Вирусный редактор отберет лучшие умозаключения и лучшие формулировки и тут же распространит их силами самих же участников коллективной экспертизы. На выходе получается детальный разбор темы, невозможный в СМИ.
Этот механизм работает с любой темой — от спортивных и политических до самых сложных финансовых или макроэкономических. Любые обсуждения суммарно рафинируют главное и вскрывают подробности. Если это интересно, вирусный редактор разберется во всем. Потому что это интересно как раз людям соответствующего профиля, а значит, они инвестируют свои знания и время в коллективный анализ.

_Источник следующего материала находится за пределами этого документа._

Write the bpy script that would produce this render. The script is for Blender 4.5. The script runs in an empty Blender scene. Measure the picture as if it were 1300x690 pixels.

Ну а об альтернативном производстве публицистики говорить вообще не приходится. Партизанская журналистика вирусного редактора располагает самыми лучшими публицистами. В том числе и прежде всего теми, которые работают в СМИ.
Следствие 7. Информация растет сама. Коль скоро среда публикаторов нацелена на добычу и распространение значимого, внутри этой среды получение информации становится обязательным. Важную информацию не надо искать, она найдет потребителя сама.
Более того, благодаря дружескому принципу связей действует рекомендательный отбор. К нам с большей вероятностью приходит именно та информация, которая нас может заинтересовать. Ведь люди из нашего круга общения примерно разделяют наши ценности, интересуются тем же. В результате нельзя пропустить важную новость. Современный человек не может не узнать об отставке Лужкова. И для этого не нужно читать газет или смотреть телевизор, достаточно включить «утюг» с френдлентой.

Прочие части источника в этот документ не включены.